My Makhzen and Me
From Wikipedia, the free encyclopedia
- February 20, 2012
| My Makhzen and Me | |
|---|---|
| Directed by | Nadir Bouhmouch |
| Music by | Eric Long |
Release date |
|
Running time | 43 minutes |
| Country | Morocco |
| Languages | English Arabic |
My Makhzen and Me is a 2012 documentary Moroccan film directed, produced and shot by Nadir Bouhmouch. The documentary was the first of its kind in Morocco, an unprecedented and direct critique of the Moroccan Makhzen, it portrayed the struggle of the pro-democracy February 20 youth Movement and made extensive use of footage shot by activists on telephones or home video cameras showing police violence at the demonstrations held throughout 2011 and early 2012.[1]

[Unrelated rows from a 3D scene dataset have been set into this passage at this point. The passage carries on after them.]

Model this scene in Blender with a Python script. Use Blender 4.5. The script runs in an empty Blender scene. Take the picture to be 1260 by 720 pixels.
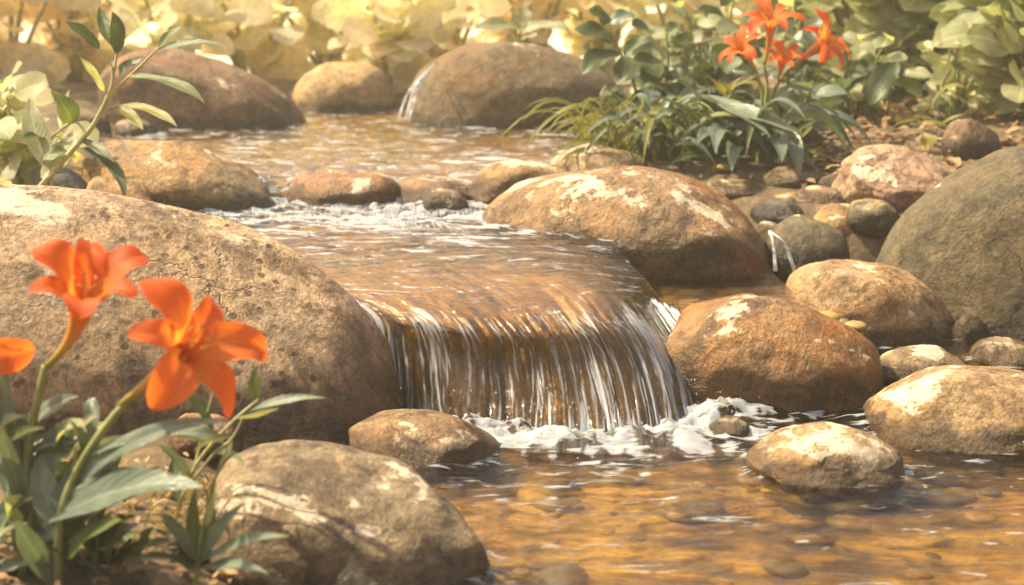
import bpy, bmesh, math, random
import numpy as np
from mathutils import Vector, Matrix, Quaternion, kdtree

random.seed(11)
RNG = np.random.default_rng(5)
S = bpy.context.scene
COL = S.collection
# ------------------------------------------------------------------ camera model
F = 1260 / (2 * math.tan(math.radians(20)))      # focal length in pixels of a 1260 px wide frame
PITCH = math.atan(360 / F) + 0.0                 # horizon on the top edge of the frame
CH = 1.0
FWD = Vector((0, math.cos(PITCH), -math.sin(PITCH)))
UP = Vector((0, math.sin(PITCH), math.cos(PITCH)))
RT = Vector((1, 0, 0))
EYE = Vector((0, 0, CH))
ZL, ZM, ZU, ZB = 0.0, 0.14, 0.28, 0.36           # water levels: lower pool, middle pool, stream, upper stream


def ray(px, py):
    return FWD + RT * ((px - 630) / F) - UP * ((py - 360) / F)


def Pz(px, py, z):
    d = ray(px, py)
    return EYE + d * ((z - CH) / d.z)


def Pd(px, py, Y):
    d = ray(px, py)
    return EYE + d * (Y / d.y)


def project(V):
    V = np.asarray(V) - np.array(EYE)
    dep = V @ np.array(FWD)
    return np.stack([630 + F * (V[:, 0] / dep), 360 - F * (V @ np.array(UP)) / dep], 1)


# ------------------------------------------------------------------ numpy noise
_perm = RNG.permutation(512).astype(np.int64)
_grad = RNG.normal(size=(512, 3)); _grad /= np.linalg.norm(_grad, axis=1)[:, None]


def pn(P):
    P = np.asarray(P, float)
    i = np.floor(P).astype(np.int64); f = P - i
    u = f * f * f * (f * (f * 6 - 15) + 10)
    out = 0
    for dx in (0, 1):
        for dy in (0, 1):
            for dz in (0, 1):
                h = _perm[(_perm[(_perm[(i[..., 0] + dx) & 511] + i[..., 1] + dy) & 511] + i[..., 2] + dz) & 511]
                g = _grad[h]
                d = f - np.array([dx, dy, dz])
                w = (u[..., 0] if dx else 1 - u[..., 0]) * (u[..., 1] if dy else 1 - u[..., 1]) * (u[..., 2] if dz else 1 - u[..., 2])
                out = out + w * (g * d).sum(-1)
    return out * 1.5


def fbm(P, o=4, lac=2.03, gain=0.5):
    P = np.asarray(P, float); a = 1; s = 0; n = 0
    for k in range(o):
        s = s + a * pn(P + 17.3 * k); n += a; a *= gain; P = P * lac
    return s / n


def n2(x, y, k=0.0, o=3):
    return fbm(np.stack([x, y, np.full_like(x, k)], -1), o)


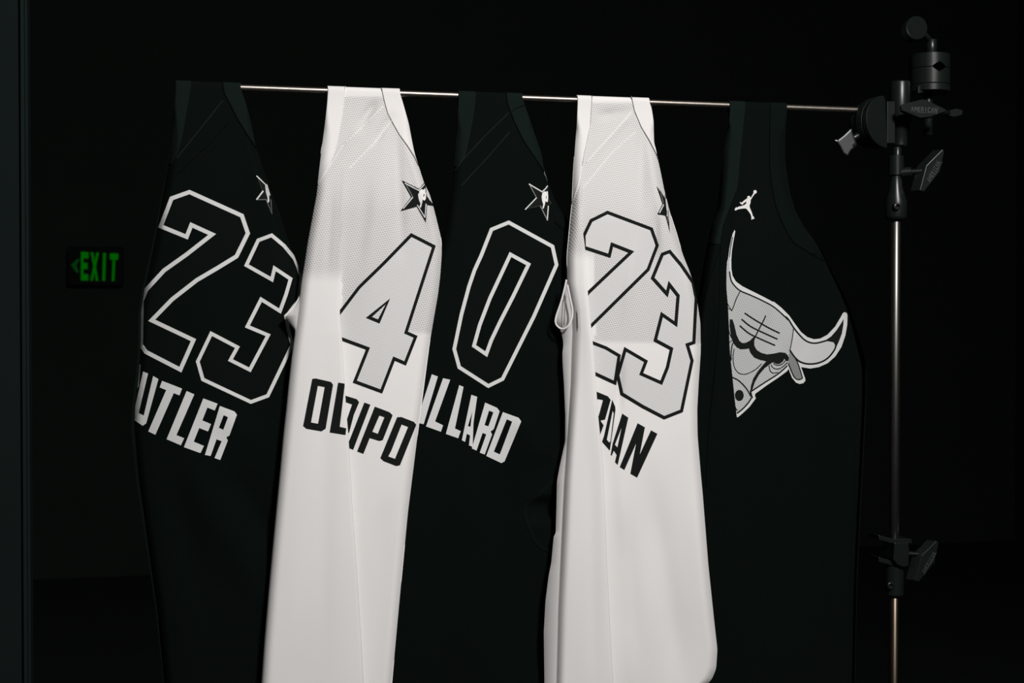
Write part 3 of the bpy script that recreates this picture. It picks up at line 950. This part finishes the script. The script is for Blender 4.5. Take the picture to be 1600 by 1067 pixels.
j5.patch('leaping_figure_logo', [J([(668, 200), (662, 170), (672, 140), (700, 124), (728, 126), (750, 148), (756, 178), (742, 208), (714, 222), (700, 228), (640, 310), (585, 400), (582, 470), (552, 560), (565, 620), (600, 700), (630, 780), (645, 852), (672, 850), (668, 880), (694, 905), (680, 925), (650, 918), (625, 945), (605, 940), (608, 870), (580, 790), (545, 740), (500, 680), (455, 632), (380, 635), (300, 645), (215, 665), (170, 693), (145, 680), (143, 650), (160, 630), (183, 600), (203, 605), (205, 615), (260, 580), (340, 565), (420, 535), (465, 490), (470, 440), (420, 470), (375, 500), (370, 527), (340, 525), (310, 505), (280, 466), (292, 458), (342, 472), (400, 415), (480, 358), (498, 350), (490, 318), (510, 290), (540, 283), (565, 298), (578, 330), (592, 338), (632, 265)])], M['white_trim'], 0.8, step=2.5)
A_ = lambda p: T((1100, 340), 6.667, p)
B_ = lambda p: T((1200, 440), 6.667, p)
K_ = lambda p: T((1120, 500), 6.667, p)
D_ = lambda p: T((1080, 380), 3.557, p)
sil = (A_([(318, 130), (326, 142), (318, 185), (302, 270), (290, 350), (284, 440), (285, 530), (297, 605), (332, 665), (400, 715), (500, 765), (620, 825), (720, 878)])
       + B_([(60, 208), (140, 272), (220, 352), (285, 445), (345, 525), (410, 578), (480, 600), (545, 593), (620, 553), (700, 468), (755, 375), (780, 328), (798, 317), (820, 326), (828, 350), (825, 450), (806, 560), (765, 680), (700, 780), (620, 850), (530, 890), (440, 905), (345, 890), (387, 1008), (390, 1030), (370, 1056), (330, 1066), (290, 1050), (250, 1000), (213, 905)])
       + K_([(735, 530), (640, 600), (520, 680), (400, 768), (397, 790), (407, 815), (340, 905), (270, 970), (220, 1012), (205, 1010), (150, 950), (80, 800), (30, 500), (0, 200)])
       + A_([(110, 900), (160, 700), (210, 560), (232, 490), (250, 430), (265, 320), (285, 220), (300, 165)]))
emb = j5.patch('bull_emblem', [sil], M['silver_twill'], 0.5, step=3.5)
inner = (A_([(300, 215), (285, 300), (270, 400), (265, 480), (270, 570), (285, 650), (322, 710), (380, 760), (480, 805), (600, 860), (720, 925)])
         + B_([(60, 268), (140, 328), (215, 398), (265, 475), (250, 600), (230, 712), (214, 800), (212, 850)])
         + K_([(735, 475), (640, 560), (500, 650), (360, 742), (368, 808), (330, 860), (270, 925), (215, 968), (150, 940), (80, 800), (30, 500), (0, 200)])
         + A_([(110, 900), (160, 700), (215, 560), (240, 480), (262, 400), (280, 300)]))
j5.patch('bull_face', [inner], M['silver_mesh'], 0.75, step=3.5, parent=emb)
j5.patch('bull_horn', [B_([(265, 478), (320, 548), (380, 606), (440, 636), (500, 641), (560, 629), (620, 612), (680, 630), (702, 680), (640, 780), (580, 823), (510, 848), (440, 855), (380, 848), (320, 823), (270, 773), (230, 712), (250, 600)])], M['silver_satin'], 0.8, step=3.5, parent=emb)
j5.patch('bull_ear', [B_([(228, 715), (270, 770), (305, 835), (340, 930), (362, 1005), (345, 1018), (310, 1010), (275, 985), (250, 940), (213, 850), (216, 780)])], M['grey_satin'], 0.85, step=3.5, parent=emb)
ink = M['black_twill']


def line(pts, wd, sm=True):
    pts = smooth_line(pts, 5) if sm and len(pts) > 2 else pts
    j5.patch('bull_line', stroke(pts, wd * 1.2), ink, 1.05, step=3, parent=emb)


line(A_([(300, 200), (280, 300), (266, 410)]), 1.0)
line(A_([(266, 560), (282, 650), (320, 710), (380, 762), (480, 805), (600, 860), (720, 925), (810, 1000), (880, 1067)]), 1.7)
line(B_([(180, 362), (215, 395), (265, 475), (320, 545), (380, 605), (440, 635), (500, 640), (560, 628), (620, 610)]), 2.0)
line(B_([(228, 712), (270, 775), (320, 825), (380, 850), (440, 857), (510, 850), (580, 825), (640, 780), (690, 715), (705, 680)]), 2.1)
j5.patch('bull_line', [B_([(590, 618), (660, 570), (720, 500), (765, 430), (788, 390), (785, 450), (770, 540), (740, 620), (708, 690), (695, 680), (700, 660), (685, 632), (640, 622)])], ink, 1.05, step=3, parent=emb)
line(B_([(267, 480), (252, 600), (230, 712)]), 1.1)
line(B_([(235, 720), (300, 825), (335, 920), (360, 1005)]), 1.4)
line(B_([(212, 850), (250, 945), (280, 1000), (320, 1020), (360, 1007)]), 1.4)
brow = [(135, -10), (165, -5), (185, 60), (205, 150), (235, 215), (265, 240), (300, 238), (345, 215), (395, 165), (408, 165), (390, 220), (392, 270), (415, 310), (460, 340), (520, 357), (590, 350), (660, 335), (710, 340), (740, 365), (752, 395), (745, 425), (728, 430), (705, 403), (690, 432), (655, 456), (620, 458), (590, 440), (560, 452), (520, 430), (450, 415), (390, 390), (350, 340), (335, 295), (300, 302), (250, 305), (210, 285), (170, 240), (145, 150), (133, 60)]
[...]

In the summer of 2011, Nadir Bouhmouch, a Moroccan student studying abroad returns to his home country and finds it in a state of turmoil. The uprisings in Tunisia and Egypt had spread to Morocco. Organized by a group of students called the February 20th movement, people were flooding the streets and demanding change. But the Makhzen (the ruling elite) refuses to abandon its grasp. Divided into several sections. the film investigates what initially gave birth to the revolt and the various obstacles it encounters on its struggle for democracy. The film makes use of several interviews but largely focuses on two young February 20 activists in Morocco's capital, Rabat.[2]
Production
The film was produced clandestinely with no shooting permits in what director Nadir Bouhmouch calls "an act of civil disobedience" against Morocco's state film institution, the Centre Cinematographique Marocain (CCM); and what he perceives as restrictive film censorship laws.[3] Bouhmouch worked on every aspect of the film except for music, as a result, the film cost less than US$200.[4]